● **To do**
Quote every line as written. Omit pictures.

......

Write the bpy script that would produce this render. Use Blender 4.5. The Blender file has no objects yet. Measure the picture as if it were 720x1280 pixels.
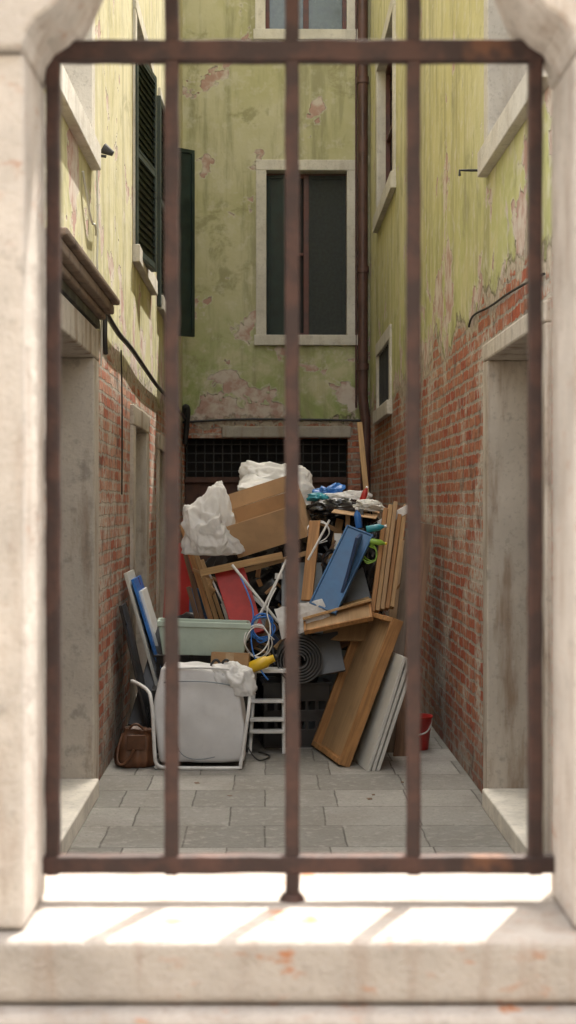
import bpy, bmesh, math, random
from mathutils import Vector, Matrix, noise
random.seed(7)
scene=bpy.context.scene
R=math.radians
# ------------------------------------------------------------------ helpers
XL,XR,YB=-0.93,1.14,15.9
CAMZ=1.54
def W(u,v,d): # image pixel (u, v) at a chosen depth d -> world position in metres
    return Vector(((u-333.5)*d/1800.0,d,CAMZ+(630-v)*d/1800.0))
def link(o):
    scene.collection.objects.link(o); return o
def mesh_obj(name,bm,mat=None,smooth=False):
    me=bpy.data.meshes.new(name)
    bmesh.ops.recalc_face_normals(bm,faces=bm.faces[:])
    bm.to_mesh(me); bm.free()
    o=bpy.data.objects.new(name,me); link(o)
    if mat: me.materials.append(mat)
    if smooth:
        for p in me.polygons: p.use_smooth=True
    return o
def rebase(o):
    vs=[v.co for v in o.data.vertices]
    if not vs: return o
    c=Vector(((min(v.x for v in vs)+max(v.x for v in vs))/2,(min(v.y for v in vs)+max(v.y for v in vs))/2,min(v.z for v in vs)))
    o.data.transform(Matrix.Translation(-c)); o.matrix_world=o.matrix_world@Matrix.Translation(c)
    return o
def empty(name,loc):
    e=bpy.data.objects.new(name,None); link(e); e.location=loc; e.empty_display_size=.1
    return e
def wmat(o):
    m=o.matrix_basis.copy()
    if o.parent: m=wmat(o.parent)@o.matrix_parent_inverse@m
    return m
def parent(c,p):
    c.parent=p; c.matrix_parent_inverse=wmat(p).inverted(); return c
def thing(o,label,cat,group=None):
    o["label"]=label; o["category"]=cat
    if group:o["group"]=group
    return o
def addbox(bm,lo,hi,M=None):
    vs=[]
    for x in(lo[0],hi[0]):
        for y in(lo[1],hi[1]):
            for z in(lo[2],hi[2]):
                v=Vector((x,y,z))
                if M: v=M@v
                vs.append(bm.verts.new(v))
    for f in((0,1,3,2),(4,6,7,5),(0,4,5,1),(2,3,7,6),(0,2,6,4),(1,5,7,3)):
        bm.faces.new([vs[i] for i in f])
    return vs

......

● **Result for this exercise**
Write the bpy script that would produce this render. Use Blender 4.5. The Blender file has no objects yet. Measure the picture as if it were 720x1280 pixels.
import bpy, bmesh, math, random
from mathutils import Vector, Matrix, noise
random.seed(7)
scene=bpy.context.scene
R=math.radians
# ------------------------------------------------------------------ helpers
XL,XR,YB=-0.93,1.14,15.9
CAMZ=1.54
def W(u,v,d): # image pixel (u, v) at a chosen depth d -> world position in metres
    return Vector(((u-333.5)*d/1800.0,d,CAMZ+(630-v)*d/1800.0))
def link(o):
    scene.collection.objects.link(o); return o
def mesh_obj(name,bm,mat=None,smooth=False):
    me=bpy.data.meshes.new(name)
    bmesh.ops.recalc_face_normals(bm,faces=bm.faces[:])
    bm.to_mesh(me); bm.free()
    o=bpy.data.objects.new(name,me); link(o)
    if mat: me.materials.append(mat)
    if smooth:
        for p in me.polygons: p.use_smooth=True
    return o
def rebase(o):
    vs=[v.co for v in o.data.vertices]
    if not vs: return o
    c=Vector(((min(v.x for v in vs)+max(v.x for v in vs))/2,(min(v.y for v in vs)+max(v.y for v in vs))/2,min(v.z for v in vs)))
    o.data.transform(Matrix.Translation(-c)); o.matrix_world=o.matrix_world@Matrix.Translation(c)
    return o
def empty(name,loc):
    e=bpy.data.objects.new(name,None); link(e); e.location=loc; e.empty_display_size=.1
    return e
def wmat(o):
    m=o.matrix_basis.copy()
    if o.parent: m=wmat(o.parent)@o.matrix_parent_inverse@m
    return m
def parent(c,p):
    c.parent=p; c.matrix_parent_inverse=wmat(p).inverted(); return c
def thing(o,label,cat,group=None):
    o["label"]=label; o["category"]=cat
    if group:o["group"]=group
    return o
def addbox(bm,lo,hi,M=None):
    vs=[]
    for x in(lo[0],hi[0]):
        for y in(lo[1],hi[1]):
            for z in(lo[2],hi[2]):
                v=Vector((x,y,z))
                if M: v=M@v
                vs.append(bm.verts.new(v))
    for f in((0,1,3,2),(4,6,7,5),(0,4,5,1),(2,3,7,6),(0,2,6,4),(1,5,7,3)):
        bm.faces.new([vs[i] for i in f])
    return vs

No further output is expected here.